Porém, outro é o nosso ponto de vista.

Com efeito, e como na declaração de voto que então anexamos ao referenciado aresto tivemos oportunidade de consignar “o processo penal tem de ser um “processo equitativo e leal”, (“fair trial”), o que obriga a que o ius puniendi seja exercido com respeito pela pessoa do arguido, assegurando-se-lhe todas as garantias de defesa.

Por sua vez, num processo equitativo e leal, só será compreensível uma “restrição de direitos” como medida de coacção, desde que assente na forte probabilidade da culpa e posterior condenação do arguido.

Nessa conformidade, definindo-se na decisão final condenatória qual a “pena adequada e necessária” ao crime cometido, não se pode olvidar a parte já cumprida, (ainda que tal cumprimento tenha ocorrido antes da dita decisão final).

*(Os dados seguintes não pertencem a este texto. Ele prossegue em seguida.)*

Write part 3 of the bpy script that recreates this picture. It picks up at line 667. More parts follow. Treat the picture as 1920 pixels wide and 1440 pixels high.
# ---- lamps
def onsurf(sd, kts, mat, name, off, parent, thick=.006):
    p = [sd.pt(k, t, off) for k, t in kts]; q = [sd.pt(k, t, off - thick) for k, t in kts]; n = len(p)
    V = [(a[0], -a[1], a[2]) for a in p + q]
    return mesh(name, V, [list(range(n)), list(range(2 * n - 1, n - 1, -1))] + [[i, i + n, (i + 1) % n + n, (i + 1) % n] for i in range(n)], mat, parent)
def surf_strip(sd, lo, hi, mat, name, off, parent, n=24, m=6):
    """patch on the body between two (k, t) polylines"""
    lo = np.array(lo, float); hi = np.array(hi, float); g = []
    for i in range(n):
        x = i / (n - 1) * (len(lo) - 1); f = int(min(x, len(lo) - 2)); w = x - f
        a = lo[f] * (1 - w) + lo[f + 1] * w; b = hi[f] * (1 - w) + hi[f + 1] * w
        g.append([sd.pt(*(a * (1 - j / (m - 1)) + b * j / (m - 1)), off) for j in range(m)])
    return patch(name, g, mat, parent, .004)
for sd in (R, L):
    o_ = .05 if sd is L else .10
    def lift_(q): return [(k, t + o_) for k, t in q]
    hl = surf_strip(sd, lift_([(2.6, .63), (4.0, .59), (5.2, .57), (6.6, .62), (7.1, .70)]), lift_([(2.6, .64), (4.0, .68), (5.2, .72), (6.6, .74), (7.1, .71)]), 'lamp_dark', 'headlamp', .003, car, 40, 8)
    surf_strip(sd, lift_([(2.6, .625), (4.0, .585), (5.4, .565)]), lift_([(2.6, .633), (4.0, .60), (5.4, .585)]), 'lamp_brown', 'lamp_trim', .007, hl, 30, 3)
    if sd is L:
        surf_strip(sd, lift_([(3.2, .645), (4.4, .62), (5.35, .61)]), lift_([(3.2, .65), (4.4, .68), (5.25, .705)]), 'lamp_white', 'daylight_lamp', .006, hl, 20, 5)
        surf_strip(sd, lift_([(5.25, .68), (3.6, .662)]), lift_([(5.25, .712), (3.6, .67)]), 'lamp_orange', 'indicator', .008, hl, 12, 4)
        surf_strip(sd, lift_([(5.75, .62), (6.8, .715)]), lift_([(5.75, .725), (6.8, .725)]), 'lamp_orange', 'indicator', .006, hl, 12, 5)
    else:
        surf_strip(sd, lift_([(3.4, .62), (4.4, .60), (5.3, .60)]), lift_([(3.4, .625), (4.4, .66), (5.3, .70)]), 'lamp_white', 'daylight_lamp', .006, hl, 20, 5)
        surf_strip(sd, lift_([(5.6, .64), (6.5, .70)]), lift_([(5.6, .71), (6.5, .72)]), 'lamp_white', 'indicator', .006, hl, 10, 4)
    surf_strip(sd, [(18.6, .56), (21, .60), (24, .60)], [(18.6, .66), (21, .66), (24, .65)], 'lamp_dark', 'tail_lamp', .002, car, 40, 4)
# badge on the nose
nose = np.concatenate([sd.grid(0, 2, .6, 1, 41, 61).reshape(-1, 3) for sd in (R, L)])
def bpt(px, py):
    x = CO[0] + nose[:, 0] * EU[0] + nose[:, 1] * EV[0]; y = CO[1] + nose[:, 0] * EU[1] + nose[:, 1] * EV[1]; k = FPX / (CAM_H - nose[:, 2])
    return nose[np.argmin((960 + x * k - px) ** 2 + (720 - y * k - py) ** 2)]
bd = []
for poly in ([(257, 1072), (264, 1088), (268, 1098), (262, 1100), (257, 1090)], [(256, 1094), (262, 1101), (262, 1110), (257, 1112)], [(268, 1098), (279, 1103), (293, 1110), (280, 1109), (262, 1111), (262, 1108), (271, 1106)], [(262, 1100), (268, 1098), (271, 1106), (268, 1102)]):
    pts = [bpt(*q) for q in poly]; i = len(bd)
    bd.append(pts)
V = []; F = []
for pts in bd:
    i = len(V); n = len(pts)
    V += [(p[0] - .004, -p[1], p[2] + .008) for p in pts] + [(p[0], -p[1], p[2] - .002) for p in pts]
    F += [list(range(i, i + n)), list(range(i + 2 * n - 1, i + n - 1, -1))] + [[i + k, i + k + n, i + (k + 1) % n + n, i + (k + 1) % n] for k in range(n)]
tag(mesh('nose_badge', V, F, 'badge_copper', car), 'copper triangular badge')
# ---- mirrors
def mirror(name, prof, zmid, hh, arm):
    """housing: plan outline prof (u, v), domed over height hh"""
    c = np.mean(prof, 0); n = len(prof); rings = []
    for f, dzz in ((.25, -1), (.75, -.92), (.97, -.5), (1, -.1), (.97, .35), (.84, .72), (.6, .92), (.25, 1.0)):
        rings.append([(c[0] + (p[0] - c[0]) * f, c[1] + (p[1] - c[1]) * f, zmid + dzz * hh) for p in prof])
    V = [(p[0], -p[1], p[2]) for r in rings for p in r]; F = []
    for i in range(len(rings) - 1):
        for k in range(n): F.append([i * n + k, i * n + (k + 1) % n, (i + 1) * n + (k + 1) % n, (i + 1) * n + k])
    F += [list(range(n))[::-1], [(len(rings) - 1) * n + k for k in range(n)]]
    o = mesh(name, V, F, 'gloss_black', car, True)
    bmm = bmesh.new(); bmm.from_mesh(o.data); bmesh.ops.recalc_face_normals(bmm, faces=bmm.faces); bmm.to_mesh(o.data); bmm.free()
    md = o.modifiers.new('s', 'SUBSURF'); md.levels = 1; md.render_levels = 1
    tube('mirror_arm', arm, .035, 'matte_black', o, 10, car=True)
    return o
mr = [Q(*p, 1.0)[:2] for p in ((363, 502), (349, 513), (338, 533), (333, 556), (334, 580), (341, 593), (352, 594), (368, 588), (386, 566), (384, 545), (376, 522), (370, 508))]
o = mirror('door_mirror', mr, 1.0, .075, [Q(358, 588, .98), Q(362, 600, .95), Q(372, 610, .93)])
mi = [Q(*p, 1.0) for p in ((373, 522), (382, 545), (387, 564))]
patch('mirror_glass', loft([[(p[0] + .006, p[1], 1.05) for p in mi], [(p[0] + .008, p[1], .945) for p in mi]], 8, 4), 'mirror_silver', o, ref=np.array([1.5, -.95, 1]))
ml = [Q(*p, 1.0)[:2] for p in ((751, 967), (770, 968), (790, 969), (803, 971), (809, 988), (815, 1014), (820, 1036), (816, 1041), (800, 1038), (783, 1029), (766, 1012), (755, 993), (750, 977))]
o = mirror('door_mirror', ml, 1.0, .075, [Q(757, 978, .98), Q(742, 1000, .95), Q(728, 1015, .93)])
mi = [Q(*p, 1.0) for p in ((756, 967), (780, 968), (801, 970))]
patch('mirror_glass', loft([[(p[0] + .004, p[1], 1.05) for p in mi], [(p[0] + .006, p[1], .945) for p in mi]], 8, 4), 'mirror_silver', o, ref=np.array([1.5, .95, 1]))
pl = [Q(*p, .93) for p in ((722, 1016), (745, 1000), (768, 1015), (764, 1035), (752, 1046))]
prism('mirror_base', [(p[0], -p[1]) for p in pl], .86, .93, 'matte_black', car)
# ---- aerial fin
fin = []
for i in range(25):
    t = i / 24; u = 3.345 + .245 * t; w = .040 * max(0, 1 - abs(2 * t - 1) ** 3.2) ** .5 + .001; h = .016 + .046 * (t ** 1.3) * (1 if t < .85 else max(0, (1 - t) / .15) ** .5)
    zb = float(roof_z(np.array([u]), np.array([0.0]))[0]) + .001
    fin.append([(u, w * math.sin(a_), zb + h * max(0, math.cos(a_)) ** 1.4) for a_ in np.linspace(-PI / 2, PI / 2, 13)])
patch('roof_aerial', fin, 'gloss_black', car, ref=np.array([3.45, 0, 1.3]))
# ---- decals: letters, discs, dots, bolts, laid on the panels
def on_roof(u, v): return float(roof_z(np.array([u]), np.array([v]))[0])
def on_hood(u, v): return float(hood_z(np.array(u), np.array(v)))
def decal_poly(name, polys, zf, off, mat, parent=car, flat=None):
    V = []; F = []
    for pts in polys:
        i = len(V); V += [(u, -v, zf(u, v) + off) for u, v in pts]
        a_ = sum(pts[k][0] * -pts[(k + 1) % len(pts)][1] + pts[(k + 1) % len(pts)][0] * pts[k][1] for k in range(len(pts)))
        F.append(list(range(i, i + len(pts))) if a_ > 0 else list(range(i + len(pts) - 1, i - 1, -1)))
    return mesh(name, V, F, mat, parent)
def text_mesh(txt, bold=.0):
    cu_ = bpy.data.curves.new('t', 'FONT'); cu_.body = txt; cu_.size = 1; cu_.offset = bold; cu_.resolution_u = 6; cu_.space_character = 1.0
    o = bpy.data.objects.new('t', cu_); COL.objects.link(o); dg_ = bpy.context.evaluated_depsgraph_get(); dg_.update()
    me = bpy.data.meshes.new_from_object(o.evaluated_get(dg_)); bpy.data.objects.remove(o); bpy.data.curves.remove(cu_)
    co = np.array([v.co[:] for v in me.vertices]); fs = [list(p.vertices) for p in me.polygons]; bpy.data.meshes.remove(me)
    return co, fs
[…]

Com efeito, a “pena”, seja ela principal ou acessória, é – só pode ser – a “justa reacção penal” à conduta do arguido, e, assim, não obstante o art. 74° do C.P.M. prever tão só o “desconto” da “detenção” e “prisão preventiva” sofridas pelo arguido, afigura-se-nos que adequado era considerar o aí enunciado como um “princípio geral”, com aplicação ao caso dos autos, até porque em causa está a mesma “proibição/interdição de entrada nos casinos”.

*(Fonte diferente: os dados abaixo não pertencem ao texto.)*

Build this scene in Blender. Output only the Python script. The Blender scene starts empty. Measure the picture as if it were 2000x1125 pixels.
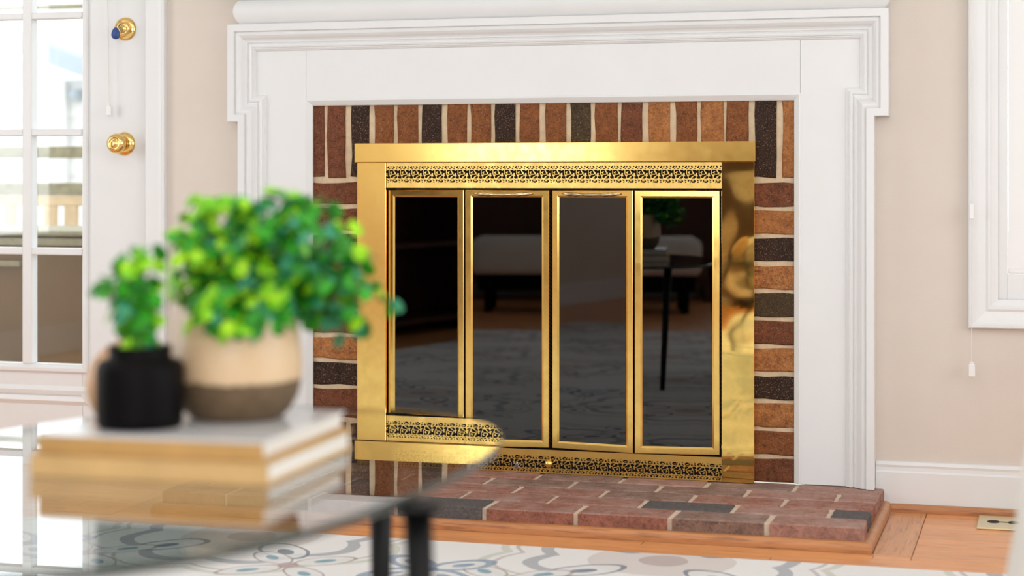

Aliás, se nos termos do art. 76° do C.P.M., “é descontada, nos termos dos artigos anteriores, qualquer medida processual ou pena que o agente tenha sofrido, pelo mesmo ou pelos mesmos factos, fora de Macau”, motivos não me parecem existir para não se descontar também da pena acessória aplicada ao arguido a (mesma) medida de coacção a que antes esteve sujeito.

Dest’arte, concedia provimento aos recursos; (no mesmo sentido, cfr., v..g, o Ac. da Rel. de Lisboa, de 25.01.2005, in C.J. XXX, I, 131 e segs.).